=== Requirement ===
Identify the lines that include the word "from", then copy all of them.

=== Information supplied ===
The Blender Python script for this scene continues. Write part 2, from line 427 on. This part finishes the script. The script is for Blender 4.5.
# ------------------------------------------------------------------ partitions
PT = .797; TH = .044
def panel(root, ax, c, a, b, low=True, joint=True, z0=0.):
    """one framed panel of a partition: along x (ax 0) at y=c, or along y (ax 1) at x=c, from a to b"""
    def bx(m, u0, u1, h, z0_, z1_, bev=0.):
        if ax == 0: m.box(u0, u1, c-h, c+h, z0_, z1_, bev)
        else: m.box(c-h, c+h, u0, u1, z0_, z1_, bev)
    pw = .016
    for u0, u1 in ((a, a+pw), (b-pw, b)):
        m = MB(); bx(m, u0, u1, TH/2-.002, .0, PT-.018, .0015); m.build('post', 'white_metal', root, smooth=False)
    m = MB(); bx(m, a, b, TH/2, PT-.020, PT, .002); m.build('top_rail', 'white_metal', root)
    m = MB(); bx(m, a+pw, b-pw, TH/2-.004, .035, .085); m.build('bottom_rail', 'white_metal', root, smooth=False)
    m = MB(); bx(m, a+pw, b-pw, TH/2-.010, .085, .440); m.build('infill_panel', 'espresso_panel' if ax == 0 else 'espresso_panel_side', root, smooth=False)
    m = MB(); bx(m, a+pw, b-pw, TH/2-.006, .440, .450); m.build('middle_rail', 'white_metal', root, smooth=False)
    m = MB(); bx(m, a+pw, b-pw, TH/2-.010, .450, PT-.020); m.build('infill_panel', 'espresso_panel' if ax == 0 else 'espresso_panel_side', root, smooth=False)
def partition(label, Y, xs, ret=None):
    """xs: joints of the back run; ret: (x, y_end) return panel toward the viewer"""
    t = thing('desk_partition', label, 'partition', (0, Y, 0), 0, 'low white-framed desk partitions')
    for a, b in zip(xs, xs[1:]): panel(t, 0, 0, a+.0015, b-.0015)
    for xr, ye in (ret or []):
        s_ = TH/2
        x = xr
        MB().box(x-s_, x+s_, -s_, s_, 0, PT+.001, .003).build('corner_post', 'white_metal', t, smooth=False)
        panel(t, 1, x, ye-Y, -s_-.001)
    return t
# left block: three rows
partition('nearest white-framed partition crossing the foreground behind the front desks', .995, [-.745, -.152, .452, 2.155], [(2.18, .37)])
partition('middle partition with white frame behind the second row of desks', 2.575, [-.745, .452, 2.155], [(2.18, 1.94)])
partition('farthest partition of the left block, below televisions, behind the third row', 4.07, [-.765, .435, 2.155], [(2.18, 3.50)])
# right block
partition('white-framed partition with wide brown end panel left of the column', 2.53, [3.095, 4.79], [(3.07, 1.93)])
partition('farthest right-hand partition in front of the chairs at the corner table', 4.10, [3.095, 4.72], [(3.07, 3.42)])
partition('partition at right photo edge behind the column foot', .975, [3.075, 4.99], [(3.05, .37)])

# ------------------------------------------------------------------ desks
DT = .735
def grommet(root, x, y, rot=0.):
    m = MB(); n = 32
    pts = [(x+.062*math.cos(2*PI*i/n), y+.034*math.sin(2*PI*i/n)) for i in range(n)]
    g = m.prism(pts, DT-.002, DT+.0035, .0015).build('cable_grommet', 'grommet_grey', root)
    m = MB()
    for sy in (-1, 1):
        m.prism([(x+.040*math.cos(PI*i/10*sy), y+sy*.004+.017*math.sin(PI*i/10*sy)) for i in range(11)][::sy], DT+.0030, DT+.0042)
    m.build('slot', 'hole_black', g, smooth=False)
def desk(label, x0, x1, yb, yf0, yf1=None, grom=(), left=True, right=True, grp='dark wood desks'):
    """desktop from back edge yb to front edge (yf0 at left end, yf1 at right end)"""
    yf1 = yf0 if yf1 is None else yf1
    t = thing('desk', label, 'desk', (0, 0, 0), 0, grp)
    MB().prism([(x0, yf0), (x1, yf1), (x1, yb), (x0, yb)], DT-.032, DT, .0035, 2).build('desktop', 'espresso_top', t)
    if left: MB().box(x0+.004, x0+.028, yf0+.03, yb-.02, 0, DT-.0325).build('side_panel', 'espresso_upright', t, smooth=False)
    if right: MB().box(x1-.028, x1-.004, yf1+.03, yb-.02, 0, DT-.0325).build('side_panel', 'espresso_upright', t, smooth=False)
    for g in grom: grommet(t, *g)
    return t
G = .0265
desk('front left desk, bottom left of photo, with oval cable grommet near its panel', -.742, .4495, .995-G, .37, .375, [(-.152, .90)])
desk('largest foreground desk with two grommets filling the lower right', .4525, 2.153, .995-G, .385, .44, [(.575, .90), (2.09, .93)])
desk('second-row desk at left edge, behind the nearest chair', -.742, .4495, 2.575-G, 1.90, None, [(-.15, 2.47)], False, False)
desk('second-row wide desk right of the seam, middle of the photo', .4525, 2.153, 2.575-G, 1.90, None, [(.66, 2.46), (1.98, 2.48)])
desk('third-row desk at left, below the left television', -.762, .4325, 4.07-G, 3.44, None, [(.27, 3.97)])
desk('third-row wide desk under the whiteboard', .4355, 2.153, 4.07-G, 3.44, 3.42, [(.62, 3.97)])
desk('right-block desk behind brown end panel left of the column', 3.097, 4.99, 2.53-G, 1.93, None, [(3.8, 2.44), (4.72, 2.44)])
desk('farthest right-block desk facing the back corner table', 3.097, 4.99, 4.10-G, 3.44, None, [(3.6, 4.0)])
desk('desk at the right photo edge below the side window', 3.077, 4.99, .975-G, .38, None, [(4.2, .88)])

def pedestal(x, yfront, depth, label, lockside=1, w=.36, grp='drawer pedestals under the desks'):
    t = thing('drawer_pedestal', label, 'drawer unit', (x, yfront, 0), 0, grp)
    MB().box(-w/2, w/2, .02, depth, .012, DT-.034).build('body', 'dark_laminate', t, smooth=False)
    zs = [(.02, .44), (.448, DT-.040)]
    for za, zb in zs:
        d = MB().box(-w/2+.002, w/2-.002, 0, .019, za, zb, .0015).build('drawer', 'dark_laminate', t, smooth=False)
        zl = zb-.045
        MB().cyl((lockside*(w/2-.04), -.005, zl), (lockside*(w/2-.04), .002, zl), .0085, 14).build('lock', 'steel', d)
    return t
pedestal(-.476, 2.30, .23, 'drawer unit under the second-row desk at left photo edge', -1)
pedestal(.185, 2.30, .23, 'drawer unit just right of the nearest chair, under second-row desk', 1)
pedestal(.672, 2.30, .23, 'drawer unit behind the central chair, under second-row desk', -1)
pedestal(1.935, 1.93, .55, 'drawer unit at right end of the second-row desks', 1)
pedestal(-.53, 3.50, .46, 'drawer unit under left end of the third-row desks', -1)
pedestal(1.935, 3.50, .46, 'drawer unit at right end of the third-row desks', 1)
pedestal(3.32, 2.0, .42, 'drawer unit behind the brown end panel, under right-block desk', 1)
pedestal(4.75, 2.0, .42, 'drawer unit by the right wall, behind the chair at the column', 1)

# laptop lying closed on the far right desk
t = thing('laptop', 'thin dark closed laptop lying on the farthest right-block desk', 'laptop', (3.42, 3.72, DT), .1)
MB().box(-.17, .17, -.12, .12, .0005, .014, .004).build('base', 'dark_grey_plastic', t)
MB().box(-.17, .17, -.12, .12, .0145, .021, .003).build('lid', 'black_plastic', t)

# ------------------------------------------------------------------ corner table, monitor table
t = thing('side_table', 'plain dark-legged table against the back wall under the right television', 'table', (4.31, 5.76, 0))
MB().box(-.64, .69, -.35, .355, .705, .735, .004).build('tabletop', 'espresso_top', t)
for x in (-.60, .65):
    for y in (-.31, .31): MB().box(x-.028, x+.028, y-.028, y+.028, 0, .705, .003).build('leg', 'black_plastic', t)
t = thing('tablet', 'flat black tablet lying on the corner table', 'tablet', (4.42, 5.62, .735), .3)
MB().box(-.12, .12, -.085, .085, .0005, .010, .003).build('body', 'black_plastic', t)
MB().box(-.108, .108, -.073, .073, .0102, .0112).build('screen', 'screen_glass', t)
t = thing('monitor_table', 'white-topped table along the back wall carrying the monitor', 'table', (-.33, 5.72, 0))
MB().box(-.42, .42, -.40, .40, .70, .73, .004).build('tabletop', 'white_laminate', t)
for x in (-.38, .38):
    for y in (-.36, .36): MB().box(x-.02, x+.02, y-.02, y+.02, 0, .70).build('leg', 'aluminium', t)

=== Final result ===
The Blender Python script for this scene continues. Write part 2, from line 427 on. This part finishes the script. The script is for Blender 4.5.
    """one framed panel of a partition: along x (ax 0) at y=c, or along y (ax 1) at x=c, from a to b"""
    """desktop from back edge yb to front edge (yf0 at left end, yf1 at right end)"""